"Fire is motion / Work is repetition / This is my document / We are all all we've done / We are all all we've done / We are all all we've done / We are all all defenses."

- Cap'N Jazz, "Oh Messy Life," Analphabetapolothology

Sunday, July 12, 2020

review of Parakeet


ParakeetParakeet by Marie-Helene Bertino
My rating: 5 of 5 stars

A delightful, strange, and punchy book that I assumed would be whimsical and cutesy but surprised me with its darkness and depth. I knew little about the book when I started (woman is a week away from her wedding when her dead grandmother visits her as a parakeet -- seemed intriguing enough!) but the whole of the story was so much more than that simple premise. It is about family, grief, belonging, trying to understand the most elusive people in one's life (usually family), and trying to seek out happiness in the difficult contexts that conspire against you.

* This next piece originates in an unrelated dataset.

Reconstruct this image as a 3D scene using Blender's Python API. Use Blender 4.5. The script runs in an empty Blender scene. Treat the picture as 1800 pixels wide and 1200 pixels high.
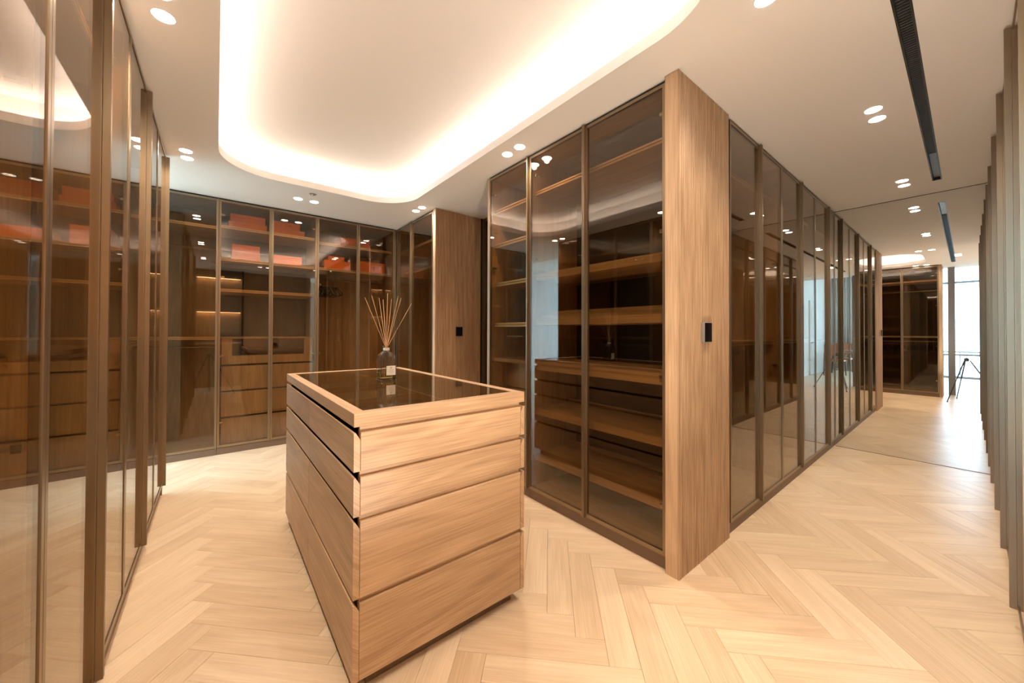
import bpy, bmesh, math, random
from mathutils import Vector, Matrix
random.seed(7)
SC = bpy.context.scene
COL = SC.collection
PI = math.pi

# ------------------------------------------------------------------ camera
cam_d = bpy.data.cameras.new('camera_view')
cam = bpy.data.objects.new('camera_view', cam_d); COL.objects.link(cam)
Fv = Vector((0.62263352, 0.78244918, 0.01003887))
Rv = Vector((0.78246218, -0.62268843, 0.00347342))
Uv = Vector((-0.00896886, -0.00569237, 0.99994358))
cam.matrix_world = Matrix(((Rv.x, Uv.x, -Fv.x, 0), (Rv.y, Uv.y, -Fv.y, 0), (Rv.z, Uv.z, -Fv.z, 1.3), (0, 0, 0, 1)))
cam_d.sensor_width = 36; cam_d.lens = 644.19 / 1800 * 36
cam_d.shift_x = (900 - 891.84) / 1800; cam_d.shift_y = -(600 - 576.41) / 1800
cam_d.clip_start = 0.02; cam_d.clip_end = 3000
SC.camera = cam

# ------------------------------------------------------------------ light and exposure
W = bpy.data.worlds.new('sky'); SC.world = W; W.use_nodes = True
bg = W.node_tree.nodes['Background']; bg.inputs[0].default_value = (0.48, 0.74, 1.0, 1); bg.inputs[1].default_value = 12.5
SC.view_settings.view_transform = 'Standard'; SC.view_settings.look = 'None'
SC.view_settings.gamma = 1; SC.view_settings.use_curve_mapping = False
SC.view_settings.exposure = 0.62
SPOT_W = 18.0
SPOT_COL = (1.0, 0.82, 0.64)
COVE_E = 12.5
COVE_COL = (1.0, 0.87, 0.79)
cy = SC.cycles
cy.max_bounces = 10; cy.diffuse_bounces = 8; cy.glossy_bounces = 7; cy.transmission_bounces = 6
cy.transparent_max_bounces = 28; cy.caustics_reflective = True; cy.blur_glossy = 0.6; cy.caustics_refractive = False
cy.sample_clamp_indirect = 6.0; cy.use_denoising = True

def portal(name, loc, rot, sx, sy):
    l = bpy.data.lights.new(name, 'AREA'); l.shape = 'RECTANGLE'; l.size = sx; l.size_y = sy
    l.cycles.is_portal = True
    o = bpy.data.objects.new(name, l); COL.objects.link(o); o.location = loc; o.rotation_euler = rot
def fill_uplight(name, loc, watts, size_deg=156):
    l = bpy.data.lights.new(name, 'SPOT'); l.energy = watts; l.color = (1.0, 0.86, 0.72); l.spot_size = math.radians(size_deg); l.spot_blend = 0.6
    l.shadow_soft_size = 0.04
    o = bpy.data.objects.new(name, l); COL.objects.link(o); o.location = loc; o.rotation_euler = (PI, 0, 0)
fill_uplight('added_ceiling_fill', (0.65, 0.20, 0.20), 68)  # added unseen fill light that brightens the ceiling, not a fitting of the room
portal('window_daylight', (-5.45, 3.95, 1.7), (0, -PI/2, 0), 3.2, 9.9)

# ------------------------------------------------------------------ materials
def newmat(name):
    m = bpy.data.materials.new(name); m.use_nodes = True
    return m, m.node_tree, m.node_tree.nodes['Principled BSDF']
def plain(name, col, rough=0.5, metal=0.0, spec=0.5, bump=0.0, bscale=200.0):
    m, nt, p = newmat(name)
    p.inputs['Base Color'].default_value = (*col, 1); p.inputs['Roughness'].default_value = rough
    p.inputs['Metallic'].default_value = metal; p.inputs['Specular IOR Level'].default_value = spec
    if bump:
        n = nt.nodes.new('ShaderNodeTexNoise'); n.inputs['Scale'].default_value = bscale
        b = nt.nodes.new('ShaderNodeBump'); b.inputs['Strength'].default_value = bump; b.inputs['Distance'].default_value = 0.002
        nt.links.new(n.outputs['Fac'], b.inputs['Height']); nt.links.new(b.outputs[0], p.inputs['Normal'])
    return m
def wood(name, c_dark, c_light, rough=0.45, grain=1.0, tint=0.12, rings=0.5, coat=0.0):
    """oak: grain runs along U of the piece's own UV; attribute 'rnd' shifts tone piece by piece"""
    m, nt, p = newmat(name); N = nt.nodes; L = nt.links
    uv = N.new('ShaderNodeUVMap'); at = N.new('ShaderNodeAttribute'); at.attribute_name = 'rnd'
    sep = N.new('ShaderNodeSeparateXYZ'); L.new(uv.outputs[0], sep.inputs[0])
    mz = N.new('ShaderNodeMath'); mz.operation = 'MULTIPLY'; mz.inputs[1].default_value = 37.0; L.new(at.outputs['Fac'], mz.inputs[0])
    def comb(su, sv):
        a = N.new('ShaderNodeMath'); a.operation = 'MULTIPLY'; a.inputs[1].default_value = su; L.new(sep.outputs[0], a.inputs[0])
        b = N.new('ShaderNodeMath'); b.operation = 'MULTIPLY'; b.inputs[1].default_value = sv; L.new(sep.outputs[1], b.inputs[0])
        c = N.new('ShaderNodeCombineXYZ'); L.new(a.outputs[0], c.inputs[0]); L.new(b.outputs[0], c.inputs[1]); L.new(mz.outputs[0], c.inputs[2])
        return c
    fine = N.new('ShaderNodeTexNoise'); fine.inputs['Scale'].default_value = 1; fine.inputs['Detail'].default_value = 4
    L.new(comb(4, 190).outputs[0], fine.inputs['Vector'])
    broad = N.new('ShaderNodeTexNoise'); broad.inputs['Scale'].default_value = 1; broad.inputs['Detail'].default_value = 2
    L.new(comb(1.1, 9).outputs[0], broad.inputs['Vector'])
    # cathedral figure: rings of a stretched noise
    ring = N.new('ShaderNodeTexNoise'); ring.inputs['Scale'].default_value = 1; ring.inputs['Detail'].default_value = 1
    L.new(comb(0.8, 5.5).outputs[0], ring.inputs['Vector'])
    rm = N.new('ShaderNodeMath'); rm.operation = 'MULTIPLY'; rm.inputs[1].default_value = 46; L.new(ring.outputs['Fac'], rm.inputs[0])
    sn = N.new('ShaderNodeMath'); sn.operation = 'SINE'; L.new(rm.outputs[0], sn.inputs[0])
    def mad(src, k, add=None):
        q = N.new('ShaderNodeMath'); q.operation = 'MULTIPLY_ADD'; q.inputs[1].default_value = k
        L.new(src, q.inputs[0])
        if add is None: q.inputs[2].default_value = 0.0
        elif isinstance(add, float): q.inputs[2].default_value = add
        else: L.new(add, q.inputs[2])
        return q.outputs[0]
    s = mad(sn.outputs[0], 0.22 * rings, 0.5 - 0.8 * grain - 0.45 - tint * 1.5)
    s = mad(fine.outputs['Fac'], 1.6 * grain, s)
    s = mad(broad.outputs['Fac'], 0.9, s)
    s = mad(at.outputs['Fac'], tint * 3, s)
    mix = N.new('ShaderNodeMix'); mix.data_type = 'RGBA'; mix.clamp_factor = True
    L.new(s, mix.inputs['Factor']); mix.inputs['A'].default_value = (*c_dark, 1); mix.inputs['B'].default_value = (*c_light, 1)
    L.new(mix.outputs['Result'], p.inputs['Base Color'])
    p.inputs['Roughness'].default_value = rough; p.inputs['Coat Weight'].default_value = coat
    b = N.new('ShaderNodeBump'); b.inputs['Strength'].default_value = 0.12; b.inputs['Distance'].default_value = 0.001
    L.new(fine.outputs['Fac'], b.inputs['Height']); L.new(b.outputs[0], p.inputs['Normal'])
    return m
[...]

"This is what they call trauma logic, which is indistinguishable from dream logic."

This book was dreamy -- not in a pastel, confectionary, lightness of being way, but the way REAL dreams are: mostly terrifying, illogical, scattered, haunting, uncanny. The way dreams feel like deja vu sometimes. The way dreams feel after you wake up from them -- troubling or persistent, gnawing. The first half was surreal and dreamy (I was reminded of Barry Yourgrau's "Wearing Dad's Head" -- another fantastic book featuring familial absurdity), the second half more grounded and much too short. I could have read more but loved how succinct it was (no flourishes, another trait of this book, though there were many phrases and descriptive choices that sang to me -- my version is covered in highlights of some of my favorites).

Parakeet examines a multitude of human relationships -- the social expectations of marriage, of course, but also platonic love, lust, familial relationships and duties, what it means to be connected or tethered to other human beings. It depicts love and connection in various forms and is emotive, while still somehow being distant (using the word "love" feels too contrite, the word itself losing meaning from overuse). Parakeet also depicts trauma and its effect on someone's experiences ("the mean trick of trauma is that like a play it has no past tense. It is always happening.") -- an interesting conceit that recurs and replays in poignant ways throughout the story.

A stunning book, high on my list of books that I delighted in reading, but also challenged me (Saunders' Lincoln in the Bardo is another one I hold in high regard and would be on the same list).